Queensland state capital Brisbane and nearby cities commissioned a feasibility study into hosting the Games but have yet to secure state and federal government support for a formal bid.

“I must say that we have been impressed to see how detailed the feasibility studies are already at this early stage and how well founded these studies are,” Bach told reporters in Brisbane.

“Now it is up to the Australians to make their minds up, and to say whether they want to follow up on this project to host the Olympic Games.”

With Paris hosting the 2024 Games and Los Angeles winning 2028, the 2032 Games is expected to go to an Asia-Pacific bid.

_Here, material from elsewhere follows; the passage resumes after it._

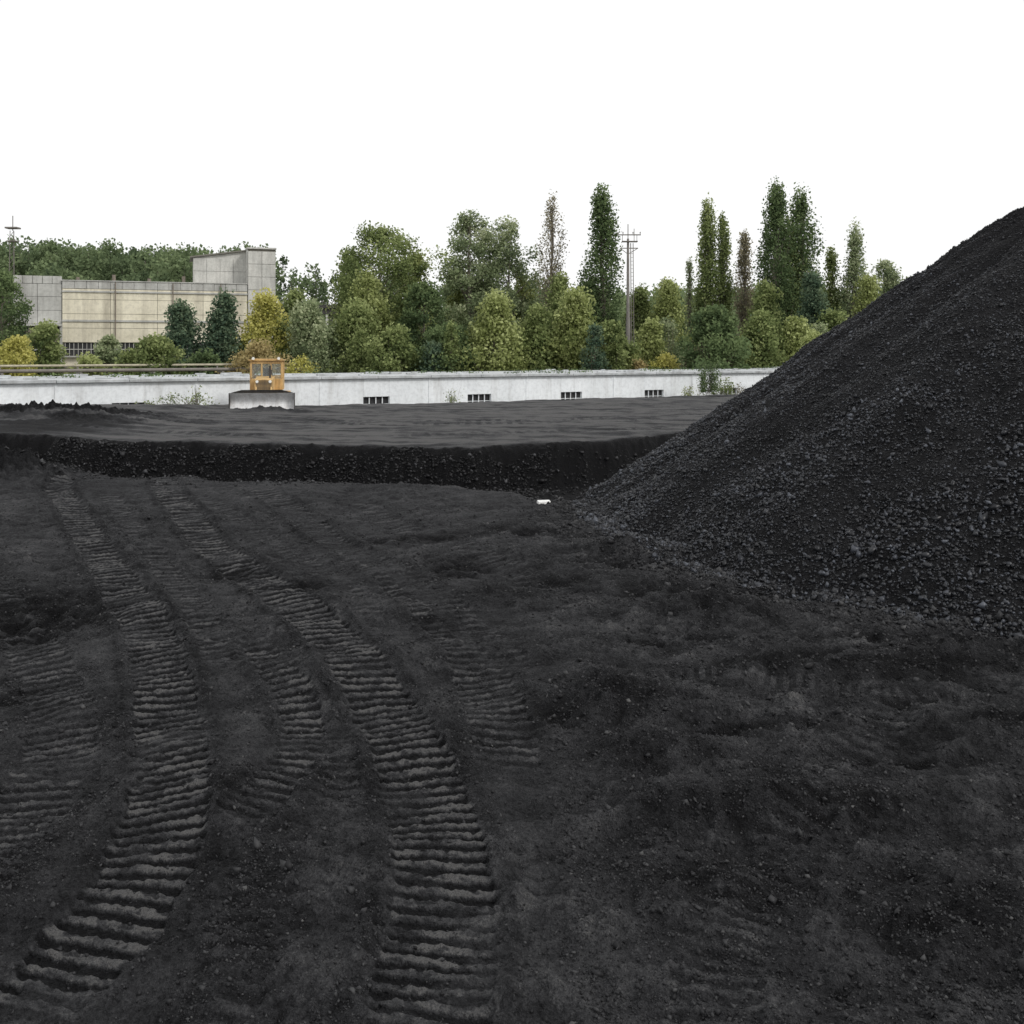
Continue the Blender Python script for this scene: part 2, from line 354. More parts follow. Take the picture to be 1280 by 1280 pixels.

The IOC has suggested North and South Korea, who are still technically at war, could stage a joint bid in 2032.

Bach met with Brisbane mayor Adrian Schrinner, the chairman of the Council of Mayors South East Queensland, which commissioned the feasibility study.

The study found the Southeast Queensland (SEQ) bid could host a successful Games but would require extensive transport upgrades.

Bach said the IOC would at least match its 2028 funding contribution of $1.8 billion to the winner of the 2032 Games, which was more than the feasibility study had accounted for.

“At least so far we have no indication that this will be less for 2032,” he said.

“I think this figure was new to the mayors and I could see them starting calculating in their heads and what this means for their feasibility study and for their budget.”

Schrinner said he did not believe a decision on a formal bid would need to be made until 2020.

“The next step is getting the state and federal governments involved, we have been working closely with them already,” he said.

The SEQ bid includes venue hubs in Brisbane, the Sunshine Coast and the Gold Coast, which successfully hosted the 2018 Commonwealth Games.

Gold Coast mayor Tom Tate said his city would be happy to make its facilities available for the SEQ bid but was reluctant to contribute funding.

“I said that we won’t be adding any dollars towards the funding part because we did a lot of our heavy lifting during the Commonwealth Games as far as our funding and budget’s concerned,” he said.

“It’s time that Gold Coast takes a break and lets Brisbane write the cheques.”

Bach is expected to meet Queensland state premier Annastacia Palaszczuk on Tuesday.

Australia last hosted an Olympics in Sydney in 2000.